The company has 50 product development engineers and spends about about5 per cent of its sales on design and development a relatively high percentage for an engineering group.

It is a large supplier of buses to Kowloon Motor Bus Company in Hong Kong, among the world's biggest bus operating companies.

"Kowloon is not far from a lot of competing China-based bus companies," says Mr Nodder. "But we reckon we can provide something different and to high quality that our competitors even in China cannot match. The day we start supplying bog-standard buses that everyone else can make is the day we start to see our business begin to disappear."

The lesson from Wrightbus and others is that low-cost competition may be less of a worry if companies can learn to link production disciplines to service-style thinking.

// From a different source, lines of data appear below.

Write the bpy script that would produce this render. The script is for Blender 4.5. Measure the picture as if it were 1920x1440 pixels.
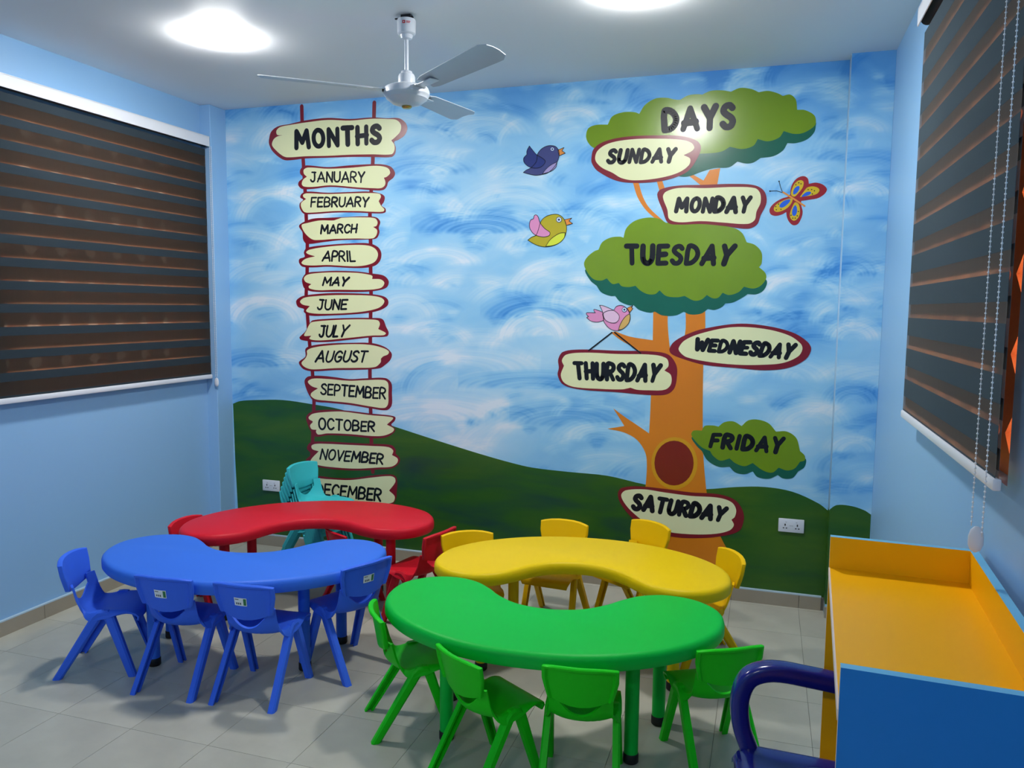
import bpy, bmesh, math, random
import numpy as np
from mathutils import Vector, Matrix

for o in list(bpy.data.objects):
    bpy.data.objects.remove(o, do_unlink=True)
SC = bpy.context.scene
COL = SC.collection
R_ = math.radians

# ------------------------------------------------------------------ camera
F_PX, PITCH, ROLL, YAW, CAM_H = 1478.575, .0979077, .00916405, -.31144209, 1.5
fwd = Vector((math.sin(YAW) * math.cos(PITCH), math.cos(YAW) * math.cos(PITCH), -math.sin(PITCH)))
right0 = Vector((math.cos(YAW), -math.sin(YAW), 0))
up0 = right0.cross(fwd)
c_right = math.cos(ROLL) * right0 + math.sin(ROLL) * up0
c_up = -math.sin(ROLL) * right0 + math.cos(ROLL) * up0
cam_d = bpy.data.cameras.new('camera')
cam_d.sensor_width = 36.0
cam_d.lens = F_PX * 36.0 / 1920.0
cam_d.clip_start = .02
cam = bpy.data.objects.new('camera', cam_d)
COL.objects.link(cam)
m = Matrix((c_right, c_up, -fwd)).transposed().to_4x4()
m.translation = (0, 0, CAM_H)
cam.matrix_world = m
SC.camera = cam

# ------------------------------------------------------------------ world, exposure
SC.view_settings.view_transform = 'Standard'
SC.view_settings.look = 'None'
SC.view_settings.gamma = 1.0
SC.view_settings.use_curve_mapping = False
SC.view_settings.exposure = 0.46
LAMP_STRENGTH = 185.0
REAR_LAMP_STRENGTH = 105.0
world = bpy.data.worlds.new('world')
SC.world = world
world.use_nodes = True
bg = world.node_tree.nodes['Background']
bg.inputs[0].default_value = (1.0, .74, .54, 1)
bg.inputs[1].default_value = 5.5

# ------------------------------------------------------------------ room numbers (metres)
D = 4.1246      # mural wall
D2 = 4.0269     # face of the corner pillar on the right
XL = -3.236     # left wall
XL2 = -3.162    # face of the corner pillar on the left
XR = .5077      # right wall
H = 2.6652      # ceiling
YF = -1.70      # wall behind the photographer
TZ = .445       # table tops


def cam_ray(px, py):
    return c_right * ((px - 960) / F_PX) - c_up * ((py - 720) / F_PX) + fwd


def on_wall(px, py, Y=D):
    d = cam_ray(px, py)
    t = Y / d.y
    return (d.x * t, CAM_H + d.z * t)


# ------------------------------------------------------------------ materials
def lin(c):
    return tuple(((v / 255.0) / 12.92 if v / 255.0 <= .04045 else ((v / 255.0 + .055) / 1.055) ** 2.4) for v in c)


MATS = {}


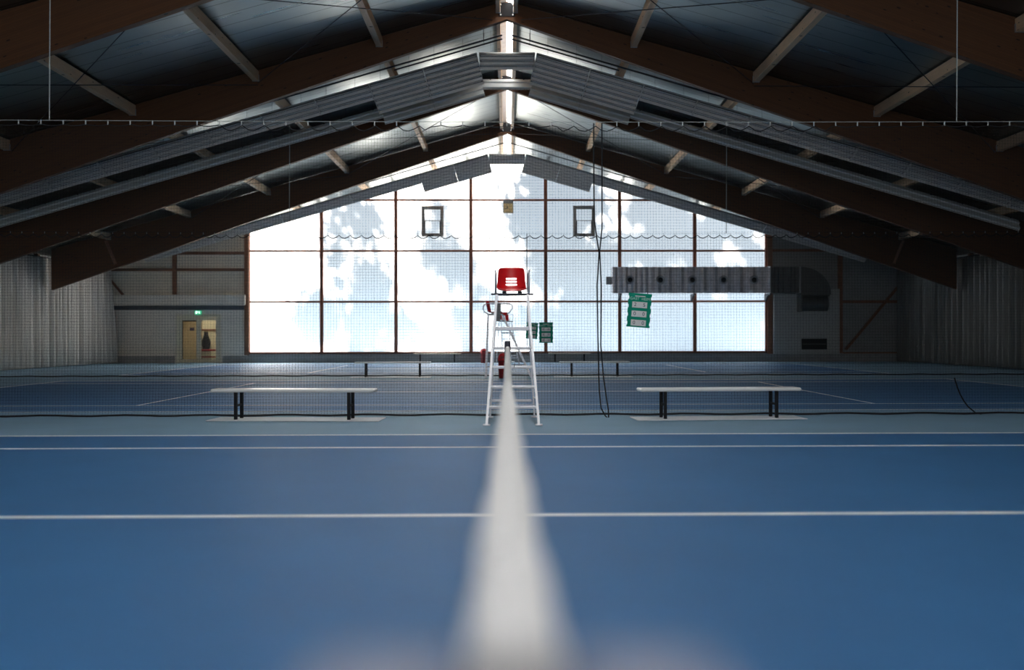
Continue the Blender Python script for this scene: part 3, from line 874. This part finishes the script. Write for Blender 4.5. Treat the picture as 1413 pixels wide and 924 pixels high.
# ------------------------------------------------------------------ curtain nets
def curtain_net(Yc, zc, hem_px, label_place, clip_x, hangers, swag):
    t = thing('divider_net', f'dark ball stop net hanging across the hall {label_place}', 'net', (0, Yc, 0), 0, 'ball stop nets between the courts')
    hp = sorted([Vector((q.x, max(q.y, Yc - .12), q.z)) for q in [PF(a, b, .03) for a, b in hem_px]], key=lambda p: p.x)
    pts = [Vector((-17.0, hp[0].y, .03))] + hp + [Vector((17.0, hp[-1].y, .03))]
    pts = sorted(pts, key=lambda p: p.x)
    def hy(x):
        for a, b in zip(pts, pts[1:]):
            if a.x <= x <= b.x:
                u = (x - a.x) / max(1e-6, b.x - a.x); return a.y + (b.y - a.y) * u
        return pts[-1].y
    nu, nv = 220, 10
    def zc_(x): return zc + .0003 * x * x
    sp = .33
    def topz(x):
        u = (x / sp) % 1.0
        return zc_(x) - .05 - swag(x) * (1 - (2 * u - 1) ** 2)
    def fn(u, v):
        x = -16.9 + 33.8 * u
        y0 = hy(x) - Yc
        wob = .05 * math.sin(x * 2.1 + v) * (1 - v) + .03 * math.sin(x * .7 + 3 * v)
        return (x, y0 * (1 - v) ** 1.3 + wob * v * (1 - v) * 4, .03 + (topz(x) - .03) * v)
    mb = MB().grid(fn, nu, nv)
    o = mb.build('netting', M['curtain_net'], t, True, False)
    uv = o.data.uv_layers.new(name='UVMap')
    for lp in o.data.loops:
        c = o.data.vertices[lp.vertex_index].co
        uv.data[lp.index].uv = (c.x + 20, c.z)
    # hem rope on the floor
    hx = [(-16.9 + .25 * i) for i in range(136)]
    MB().tube([(x, hy(x) - Yc, .03 + .008 * math.sin(x * 5.3)) for x in hx], .016 * (Yc / 14.9) ** .3, 6).build('hem_rope', M['hem'], t)
    tx = [(-16.9 + .0825 * i) for i in range(410)]
    MB().tube([(x, 0, topz(x)) for x in tx if abs(x) < 16.9], .007 * Yc / 15, 5).build('top_rope', M['hem'], t)
    MB().tube([(-17.1 + i * 34.2 / 20, 0, zc_(-17.1 + i * 34.2 / 20)) for i in range(21)], .0042, 6).build('suspension_cable', M['cable'] if Yc < 20 else M['hem'], t)
    n = int(clip_x / sp)
    cm = MB().cbox((-.008, -.008, -.07), (.008, .008, 0), .002).build('clip', M['clip'], t)
    cd = cm.data; bpy.data.objects.remove(cm)
    for i in range(-n, n + 1):
        o = bpy.data.objects.new('clip', cd); COL.objects.link(o); o.parent = t; o.location = (i * sp, 0, zc_(i * sp) + .005)
        s_ = .95 if Yc < 20 else .75; o.scale = (s_, s_, s_)
    for hx_ in hangers:
        MB().tube([(hx_, 0, zc_(hx_)), (hx_ + .02, 0, roof(hx_) - .02)], .008 * (Yc / 15) ** .5, 6).build('hanger_rope', M['cable'], t)
    return t
n1 = curtain_net(15.05, 4.40, [(0, 576.5), (150, 575.5), (290, 575), (370, 576), (450, 578), (540, 578.5), (600, 577), (640, 574), (670, 572.8), (740, 572.8), (800, 574.5), (860, 576), (1000, 575.5), (1100, 575), (1180, 574.5), (1230, 573), (1265, 571.5), (1350, 571), (1413, 570.5)],
                 'between the first and second court', 9.2, [P(68, 100, 15.05).x, P(1320, 100, 15.05).x], lambda x: .09 if (-4.2 < x < -1.2 or .8 < x < 4.8) else .03)
n2 = curtain_net(29.6, 4.2, [(0, 520.5), (300, 519.8), (700, 519), (1000, 518.3), (1413, 517)],
                 'between the second and third court', 16.2, [P(398, 250, 29.5).x, P(1003, 250, 29.5).x], lambda x: .10)
# ropes that draw the first net up
def rope(name, pix, Y, r, label, parent=None):
    o = MB().tube([P(a, b, Y) for a, b in pix], r, 6).build(name, M['hem'], parent)
    return tag(o, label, 'rope')
rope('draw_rope', [(819.3, 170), (819.4, 224), (820, 304), (826.6, 349), (824, 394), (825, 463), (826, 512), (827, 540), (829.5, 563), (835, 573), (838, 576.2)], 14.72, .011, 'dark draw rope hanging down the near net, left of the close pair')
rope('draw_rope', [(830.5, 170), (830.7, 224), (830.7, 314), (827.6, 345), (829.5, 394), (829, 477), (833, 522), (837, 550), (839.5, 565), (839.8, 576.4)], 14.68, .011, 'dark draw rope hanging down the near net, right of the close pair')
rope('draw_rope', [(1317, 521), (1321, 534), (1325, 544), (1330, 553), (1336, 561), (1346.5, 569.6), (1354, 571)], 14.86, .010, 'dark loose rope curving down to the hem at the right end of the near net')
rope('hanging_rope', [(727, 322), (727, 372), (727.4, 440), (727, 480)], 29.3, .012, 'thin dark rope hanging on the far net above the red seat')

# ------------------------------------------------------------------ court net
def court_net(Y0, label):
    c = Y0; t = thing('tennis_net', label, 'net', (0.002, c, 0))
    H = 6.40
    def zt_(y): return .914 + .150 * (abs(y) / H) ** 1.05
    ys = [-H + .03 + (2 * H - .06) * i / 96 for i in range(97)]
    # canvas band: an inverted U with slightly flaring skirts
    sec = [(-.031, -.07), (-.027, -.025), (-.019, -.006), (0, 0), (.019, -.006), (.027, -.025), (.031, -.07), (.026, -.07), (.022, -.025), (0, -.008), (-.022, -.025), (-.026, -.07)]
    vs = []; fs = []
    n = len(sec)
    for y in ys:
        fl_ = .002 * math.sin(y * 9) + .0015 * math.sin(y * 23)
        for (x, z) in sec: vs.append((x + fl_, y, zt_(y) + z))
    for i in range(len(ys) - 1):
        for k in range(n):
            l = (k + 1) % n; fs.append((i * n + k, i * n + l, (i + 1) * n + l, (i + 1) * n + k))
    MB().add(vs, fs).build('headband', M['band'], t, True)
    def fn(u, v):
        y = ys[0] + (ys[-1] - ys[0]) * u
        return (.006 * math.sin(y * 3 + v * 4), y, .02 + (zt_(y) - .06) * v)
    o = MB().grid(fn, 60, 6).build('netting', M['court_net'], t, True, False)
    uv = o.data.uv_layers.new(name='UVMap')
    for lp in o.data.loops:
        q = o.data.vertices[lp.vertex_index].co; uv.data[lp.index].uv = (q.y + 20, q.z)
    MB().box((-.006, -.025, .005), (.006, .025, zt_(0) - .07)).build('centre_strap', M['strap'], t)
    MB().tube([(0, ys[0], .02), (0, ys[-1], .02)], .008, 6).build('lower_rope', M['hem'], t)
    return t
net = court_net(COURTS[0], 'tennis net of the near court with white canvas headband, seen end on')
for s, nm, top in ((1, 'dark net post at the umpire chair end with a black cap', 1.135), (-1, 'light grey net post at the camera end of the near court', 1.1145)):
    yy = COURTS[0] + s * 6.44
    t = thing('net_post', nm, 'net post', (0.002, yy, 0), 0, 'posts of the near net')
    MB().lathe([(.040, 0), (.040, top - .02), (.036, top - .005), (.02, top)], 20, (0, s * .03, 0)).build('post', M['post'] if s > 0 else M['capm'], t, True)
    MB().lathe([(.10, 0), (.10, .006), (.05, .012)], 20, (0, s * .03, 0)).build('floor_plate', M['steel'], t)
    if s > 0:
        MB().tube([(.05, s * .03, .86), (.09, s * .03, .86), (.09, s * .03, .78)], .008, 6).build('crank', M['steel'], t)
    else:
        MB().cbox((-.064, -.085, top - .035), (.064, .0, top - .0), .012).build('cap', M['capm'], t)

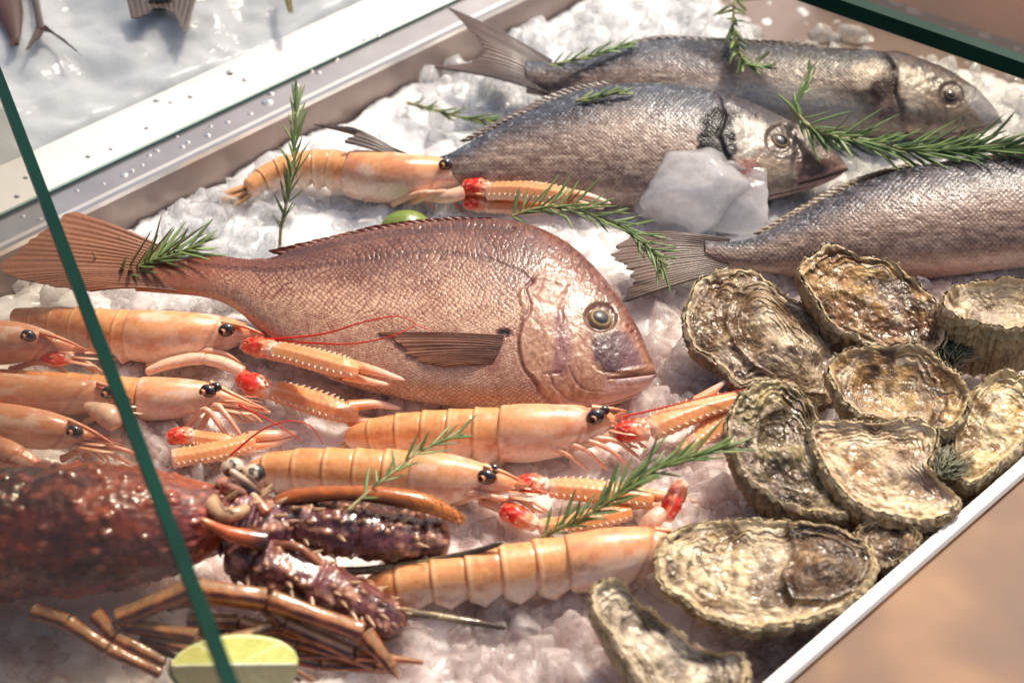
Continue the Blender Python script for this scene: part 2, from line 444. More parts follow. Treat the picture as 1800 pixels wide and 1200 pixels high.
mt, t_, b_ = nodes('counter_front'); Lk = t_.links
tc = t_.nodes.new('ShaderNodeTexCoord')
n1 = t_.nodes.new('ShaderNodeTexNoise'); n1.inputs['Scale'].default_value = 7.5; n1.inputs['Detail'].default_value = 3; n1.inputs['Distortion'].default_value = 0.1
Lk.new(tc.outputs['Object'], n1.inputs['Vector'])
cr = t_.nodes.new('ShaderNodeValToRGB')
els = cr.color_ramp.elements
els[0].position = 0.34; els[0].color = (*c(58, 38, 24), 1)
els[1].position = 0.68; els[1].color = (*c(146, 100, 54), 1)
e_ = els.new(0.45); e_.color = (*c(86, 52, 24), 1)
e_ = els.new(0.57); e_.color = (*c(110, 68, 30), 1)
Lk.new(n1.outputs[0], cr.inputs[0]); Lk.new(cr.outputs[0], b_.inputs['Base Color'])
b_.inputs['Roughness'].default_value = 0.55
strip2('counter_front', [(0.009, RIMZ-0.0025), (0.010, RIMZ-0.004), (0.20, RIMZ-0.012), (0.5, RIMZ-0.03)], mt)

# unseen sun blockers, added to shade the far ice bed and left tray end
def sun_blocker(name, px_poly, z):
    q = A(px_poly); G_ = at(q[:, 0], q[:, 1], 0.03); t = (z-0.03)/SDIR[2]
    Q_ = G_+np.array(SDIR)[None]*t
    V = np.concatenate([Q_, Q_+A([0, 0, 0.012])]); n = len(q); mb = MB()
    F = [[i, (i+1) % n, n+(i+1) % n, n+i] for i in range(n)]
    mb.tri(V, F, A([1, 1, 1, 1.0]))
    tri_ = [[0, i, i+1] for i in range(1, n-1)]
    mb.tri(Q_, tri_, A([1, 1, 1, 1.0])); mb.tri(Q_+A([0, 0, 0.012]), tri_, A([1, 1, 1, 1.0]))
    tag(mb.build(name, blocker_mat, smooth=False), kind='structure')
blocker_mat = bpy.data.materials.new('sun_blocker_mat'); blocker_mat.use_nodes = True
t_ = blocker_mat.node_tree; mxs = t_.nodes.new('ShaderNodeMixShader'); mxs.inputs[0].default_value = 0.68
tr_ = t_.nodes.new('ShaderNodeBsdfTransparent'); t_.nodes['Principled BSDF'].inputs['Base Color'].default_value = (*c(120, 100, 84), 1)
t_.links.new(t_.nodes['Principled BSDF'].outputs[0], mxs.inputs[1]); t_.links.new(tr_.outputs[0], mxs.inputs[2]); t_.links.new(mxs.outputs[0], t_.nodes['Material Output'].inputs[0])
sun_blocker('sun_blocker', SHADE_A, 0.9)
blocker_mat = blocker_mat.copy(); blocker_mat.name = 'thin_sun_blocker_mat'; blocker_mat.node_tree.nodes['Mix Shader'].inputs[0].default_value = 0.84
sun_blocker('sun_blocker', SHADE_B, 0.8)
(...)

HOW TO MAKE HIGHER-COST COMPANIES CHINA-PROOF

Several popular approaches to service-based manufacturing are exemplified by the winners of a competition organised by the UK's Institution of Mechanical Engineers:

Consultancy. Manufacturers can benefit from helping customers specify the products they need and providing after-care and technical updates. AES Engineering helps its customers specify seals from up to 20m variants.

Alliances. Producers of standardised goods can steal a march over far-flung rivals by providing carefully chosen customers with higher levels of service. Power Panels, a distributor of cabling systems, offers a just-in-time service for companies with variable production schedules.

Technology. Companies can use internet-based systems and design technology to reduce turnround time for new products. Protomold, a plastic products maker, uses its software expertise to offer costing and delivery schedules for complex orders within hours of receiving them.

Design. Higher investment in design and development can help manufacturers dominate less inventive rivals. Wrightbus, maker of bus bodies, has exploited its design nous to sell buses around the world, including in Hong Kong.